With the mass of the people in both countries, the case is entirely different. The peasantry in France have, ever since 1789, been the great supporters of war and warlike glory. They are sure, this time, not to feel much of the pressure of the war; for the conscription, in a country where the land is infinitesimally subdivided among small proprietors, not only frees the agricultural districts from surplus labor, but also gives to some 20,000 young men, every year, the opportunity of earning a round sum of money, by engaging to serve as substitutes. A protracted war only would be severely felt. As to war-taxes, the Emperor cannot impose them upon the peasantry, without risking his crown and his life. His only means of maintaining Bonapartism among them, is to buy them up by freedom from war-taxation; and thus, for some years to come, they may be exempted from this sort of pressure. In England, the case is similar. Agricultural labor is generally over-supplied, and furnishes the mass of the soldiery, which only at a later period of the war receives a strong admixture of the rowdy-class from the towns. Trade being tolerably good, and a good many agricultural improvements being carried out, when the war began, the quota of agricultural recruits was, in this instance, supplied more sparingly than before, and the town-element is decidedly preponderant in the present militia. But even what has been withdrawn has kept wages up, and the sympathy of the villagers is always accompanying soldiers who came from among them, and who are now transformed into heroes. Taxation, in its direct shape, does not touch the small farmers and laborers, and until an increase of indirect imposts can reach them, sensibly, several years of war must have passed. Among these people, the war-enthusiasm is as strong as ever, and there is not a village where is not to be found some new beer-shop with the sign of "The Heroes of the Alma," or some such motto, and where are not, in almost every house, wonderful prints of Alma, Inkermann, the charge at Balaklava[9] , portraits of Lord Raglan and others, to adorn the walls. But if in France, the great preponderance of the small farmers (four-fifths of the population), and their peculiar relation to Louis Napoleon, give to their opinions a great deal of importance, in England the one-third of the population forming the countrypeople has scarcely any influence, except as a tail and chorus to the aristocratic landed proprietors.

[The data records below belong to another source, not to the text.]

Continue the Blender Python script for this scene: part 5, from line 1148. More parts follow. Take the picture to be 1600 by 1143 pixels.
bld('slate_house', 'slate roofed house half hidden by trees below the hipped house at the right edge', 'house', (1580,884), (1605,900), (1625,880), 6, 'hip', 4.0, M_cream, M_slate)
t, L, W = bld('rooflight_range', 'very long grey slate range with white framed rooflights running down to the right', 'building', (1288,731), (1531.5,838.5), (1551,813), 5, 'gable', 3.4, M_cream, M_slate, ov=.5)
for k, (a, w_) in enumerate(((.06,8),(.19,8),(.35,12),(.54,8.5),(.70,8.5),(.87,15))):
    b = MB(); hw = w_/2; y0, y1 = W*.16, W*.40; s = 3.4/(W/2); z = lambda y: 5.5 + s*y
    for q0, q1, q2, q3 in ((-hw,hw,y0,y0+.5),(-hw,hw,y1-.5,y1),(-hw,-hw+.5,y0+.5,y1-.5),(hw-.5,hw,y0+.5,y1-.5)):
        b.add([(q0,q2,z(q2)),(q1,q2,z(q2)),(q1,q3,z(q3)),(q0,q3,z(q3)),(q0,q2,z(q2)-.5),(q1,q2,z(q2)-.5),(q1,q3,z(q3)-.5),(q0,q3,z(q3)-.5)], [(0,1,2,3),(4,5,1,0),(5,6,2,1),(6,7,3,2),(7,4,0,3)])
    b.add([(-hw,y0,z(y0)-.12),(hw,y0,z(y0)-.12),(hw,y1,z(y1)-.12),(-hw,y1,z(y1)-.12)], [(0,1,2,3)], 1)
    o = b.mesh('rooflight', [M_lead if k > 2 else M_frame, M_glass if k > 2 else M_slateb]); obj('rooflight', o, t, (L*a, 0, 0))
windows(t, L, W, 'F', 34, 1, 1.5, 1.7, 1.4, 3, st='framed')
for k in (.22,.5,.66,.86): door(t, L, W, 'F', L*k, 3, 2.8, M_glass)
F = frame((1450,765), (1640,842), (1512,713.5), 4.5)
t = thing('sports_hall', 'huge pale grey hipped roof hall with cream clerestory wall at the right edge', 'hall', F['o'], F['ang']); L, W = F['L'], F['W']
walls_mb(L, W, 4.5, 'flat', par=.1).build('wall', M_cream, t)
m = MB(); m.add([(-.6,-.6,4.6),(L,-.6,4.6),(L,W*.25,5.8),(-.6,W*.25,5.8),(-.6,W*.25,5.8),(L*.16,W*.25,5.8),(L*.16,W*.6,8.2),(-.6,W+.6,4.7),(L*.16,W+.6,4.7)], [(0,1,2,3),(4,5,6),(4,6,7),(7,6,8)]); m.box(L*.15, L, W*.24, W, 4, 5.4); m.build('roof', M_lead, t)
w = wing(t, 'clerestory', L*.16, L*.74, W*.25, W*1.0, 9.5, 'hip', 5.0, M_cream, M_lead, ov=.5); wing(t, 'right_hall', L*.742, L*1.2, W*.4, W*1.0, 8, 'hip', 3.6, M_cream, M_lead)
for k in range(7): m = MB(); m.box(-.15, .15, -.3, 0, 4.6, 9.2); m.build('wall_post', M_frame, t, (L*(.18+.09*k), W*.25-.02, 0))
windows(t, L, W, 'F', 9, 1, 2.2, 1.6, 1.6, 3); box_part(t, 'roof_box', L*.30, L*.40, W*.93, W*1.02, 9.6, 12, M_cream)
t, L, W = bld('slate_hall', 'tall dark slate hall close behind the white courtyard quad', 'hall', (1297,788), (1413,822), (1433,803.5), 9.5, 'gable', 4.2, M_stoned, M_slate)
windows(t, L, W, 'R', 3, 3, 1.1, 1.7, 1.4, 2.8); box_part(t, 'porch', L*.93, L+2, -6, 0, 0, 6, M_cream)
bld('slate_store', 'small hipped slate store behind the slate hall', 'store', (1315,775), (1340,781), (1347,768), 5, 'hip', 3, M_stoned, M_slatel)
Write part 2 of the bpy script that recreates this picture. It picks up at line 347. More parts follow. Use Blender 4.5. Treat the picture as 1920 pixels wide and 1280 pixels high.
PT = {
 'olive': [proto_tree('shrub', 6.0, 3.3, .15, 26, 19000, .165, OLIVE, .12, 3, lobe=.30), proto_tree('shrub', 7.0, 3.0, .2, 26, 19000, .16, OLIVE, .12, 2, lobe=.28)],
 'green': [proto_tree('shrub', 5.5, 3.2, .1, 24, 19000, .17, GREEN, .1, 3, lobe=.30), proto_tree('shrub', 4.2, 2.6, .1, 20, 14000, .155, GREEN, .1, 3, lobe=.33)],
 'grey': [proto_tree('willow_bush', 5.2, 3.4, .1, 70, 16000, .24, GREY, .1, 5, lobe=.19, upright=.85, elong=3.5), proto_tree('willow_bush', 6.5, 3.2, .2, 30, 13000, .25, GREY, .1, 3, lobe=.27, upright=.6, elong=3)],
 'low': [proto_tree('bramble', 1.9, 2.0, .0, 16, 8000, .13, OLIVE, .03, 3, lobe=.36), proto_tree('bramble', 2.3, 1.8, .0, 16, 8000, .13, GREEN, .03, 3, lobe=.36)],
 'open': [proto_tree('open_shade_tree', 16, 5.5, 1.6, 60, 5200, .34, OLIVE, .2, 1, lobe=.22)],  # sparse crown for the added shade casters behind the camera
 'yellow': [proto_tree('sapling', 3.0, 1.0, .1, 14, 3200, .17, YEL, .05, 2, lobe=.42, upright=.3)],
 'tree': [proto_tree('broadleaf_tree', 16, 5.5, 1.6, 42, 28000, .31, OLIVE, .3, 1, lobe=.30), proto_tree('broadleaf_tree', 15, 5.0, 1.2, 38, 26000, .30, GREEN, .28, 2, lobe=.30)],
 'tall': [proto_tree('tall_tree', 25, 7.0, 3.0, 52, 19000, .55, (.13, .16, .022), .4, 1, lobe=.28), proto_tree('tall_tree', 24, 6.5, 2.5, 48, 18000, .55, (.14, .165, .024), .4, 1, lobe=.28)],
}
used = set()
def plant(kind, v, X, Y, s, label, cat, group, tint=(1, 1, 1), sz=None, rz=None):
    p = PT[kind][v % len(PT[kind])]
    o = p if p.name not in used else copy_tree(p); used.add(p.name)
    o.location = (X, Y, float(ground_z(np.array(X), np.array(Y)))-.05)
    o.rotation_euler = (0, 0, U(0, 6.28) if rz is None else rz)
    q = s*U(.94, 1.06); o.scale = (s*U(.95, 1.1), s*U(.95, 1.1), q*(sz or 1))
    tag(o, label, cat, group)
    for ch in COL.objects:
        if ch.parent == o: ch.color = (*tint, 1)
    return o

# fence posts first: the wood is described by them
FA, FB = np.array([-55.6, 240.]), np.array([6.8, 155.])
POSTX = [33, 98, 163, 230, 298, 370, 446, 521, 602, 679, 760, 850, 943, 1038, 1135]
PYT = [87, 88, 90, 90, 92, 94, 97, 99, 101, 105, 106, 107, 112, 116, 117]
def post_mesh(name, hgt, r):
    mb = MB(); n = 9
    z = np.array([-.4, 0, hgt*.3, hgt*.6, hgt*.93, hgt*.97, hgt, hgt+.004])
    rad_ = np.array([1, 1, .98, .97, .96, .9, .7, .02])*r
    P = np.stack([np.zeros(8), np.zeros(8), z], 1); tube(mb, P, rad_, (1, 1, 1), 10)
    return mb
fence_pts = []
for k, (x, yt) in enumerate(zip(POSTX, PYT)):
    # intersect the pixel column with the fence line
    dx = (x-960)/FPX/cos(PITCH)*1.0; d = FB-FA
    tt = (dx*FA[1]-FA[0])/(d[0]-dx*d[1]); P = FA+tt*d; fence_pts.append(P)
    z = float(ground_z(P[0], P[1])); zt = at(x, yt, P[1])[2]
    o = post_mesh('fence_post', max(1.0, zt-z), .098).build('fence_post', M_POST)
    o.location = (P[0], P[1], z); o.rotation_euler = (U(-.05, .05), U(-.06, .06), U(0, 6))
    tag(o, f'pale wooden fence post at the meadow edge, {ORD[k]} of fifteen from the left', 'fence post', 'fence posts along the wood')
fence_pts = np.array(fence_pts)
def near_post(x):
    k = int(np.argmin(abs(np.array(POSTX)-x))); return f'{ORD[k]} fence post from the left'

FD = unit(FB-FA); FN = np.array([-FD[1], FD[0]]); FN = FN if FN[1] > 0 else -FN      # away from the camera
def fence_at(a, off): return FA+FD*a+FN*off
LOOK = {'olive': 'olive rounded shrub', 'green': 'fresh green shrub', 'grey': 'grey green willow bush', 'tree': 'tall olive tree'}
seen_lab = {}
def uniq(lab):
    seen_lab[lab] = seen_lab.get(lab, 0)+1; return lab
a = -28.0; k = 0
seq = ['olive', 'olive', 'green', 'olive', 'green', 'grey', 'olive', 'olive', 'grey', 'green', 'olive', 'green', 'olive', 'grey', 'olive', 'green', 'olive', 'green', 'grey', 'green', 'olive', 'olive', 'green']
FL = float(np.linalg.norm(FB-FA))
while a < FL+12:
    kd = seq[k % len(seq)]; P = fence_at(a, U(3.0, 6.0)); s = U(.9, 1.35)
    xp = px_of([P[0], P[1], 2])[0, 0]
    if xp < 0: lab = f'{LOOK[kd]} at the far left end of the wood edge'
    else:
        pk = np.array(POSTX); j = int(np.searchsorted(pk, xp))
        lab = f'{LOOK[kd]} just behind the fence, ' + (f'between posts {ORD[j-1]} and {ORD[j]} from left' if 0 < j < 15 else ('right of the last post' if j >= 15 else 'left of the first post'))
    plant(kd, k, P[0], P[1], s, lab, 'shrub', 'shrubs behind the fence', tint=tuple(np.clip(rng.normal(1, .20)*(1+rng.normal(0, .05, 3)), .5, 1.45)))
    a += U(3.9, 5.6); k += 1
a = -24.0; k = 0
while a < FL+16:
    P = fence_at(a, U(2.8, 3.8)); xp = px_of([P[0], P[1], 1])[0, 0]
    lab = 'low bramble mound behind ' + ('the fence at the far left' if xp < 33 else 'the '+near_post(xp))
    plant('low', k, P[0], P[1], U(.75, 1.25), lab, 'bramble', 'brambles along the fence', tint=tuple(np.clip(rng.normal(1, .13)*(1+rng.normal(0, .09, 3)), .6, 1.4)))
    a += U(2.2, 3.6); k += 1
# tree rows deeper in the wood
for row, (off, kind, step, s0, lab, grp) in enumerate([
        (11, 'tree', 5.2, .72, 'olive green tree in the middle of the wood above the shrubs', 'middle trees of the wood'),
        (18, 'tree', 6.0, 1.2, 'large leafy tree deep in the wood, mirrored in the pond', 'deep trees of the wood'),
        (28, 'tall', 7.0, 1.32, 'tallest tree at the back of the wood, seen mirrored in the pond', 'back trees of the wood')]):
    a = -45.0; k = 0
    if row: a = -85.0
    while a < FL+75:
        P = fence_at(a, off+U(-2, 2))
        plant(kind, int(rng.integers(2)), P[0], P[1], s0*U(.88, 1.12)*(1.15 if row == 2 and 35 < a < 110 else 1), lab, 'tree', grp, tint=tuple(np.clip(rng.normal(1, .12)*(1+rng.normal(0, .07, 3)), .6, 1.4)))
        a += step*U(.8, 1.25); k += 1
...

The industrial working population has, in both countries, almost the same peculiar position with regard to this war. Both British and French proletarians are filled with an honorable national spirit, though they are more or less free from the antiquated national prejudices common, in either country, to the peasantry. They have little immediate interest in the war, save that if the victories of their countrymen flatter their national pride, the conduct of the war, foolhardy and presumptuous as regards France, timid and stupid as regards England, offers them a fair opportunity of agitating against the existing governments and governing classes. But the main point, with them, is this: that this war, coinciding with a commercial crisis, only the first developments of which have, as yet, been seen, conducted by hands and heads unequal to the task, gaining at the same time European dimensions, will and must bring about events which will enable the proletarian class to resume that position which they lost, in France, by the battle of June, 1848,[10] and that not only as far as France is concerned, but for all Central Europe, England included.
In France, indeed, there can be no doubt that every fresh revolutionary storm must bring, sooner or later, the working-class to power; in England, things are fast approaching a similar state. There is an aristocracy willing to carry on the war, but unfit to do so, and completely put to the blush by last winter's mismanagement. There is a middle class, unwilling to carry on that war which cannot be put a stop to, sacrificing everything to peace, and thereby proclaiming their own incapacity to govern England. If events turn out the one, with its different fractions, and do not admit the other, there remain but two classes on which power can devolve: the petty Bourgeoisie, the small trading class, whose want of energy and decision has shown itself on every occasion when it was called upon to come from words to deeds--and the working-class, which has been constantly reproached with showing far too much energy and decision when proceeding to action as a class.
Which of these classes will be the one to carry England through the present struggle, and the complications about to arise from it?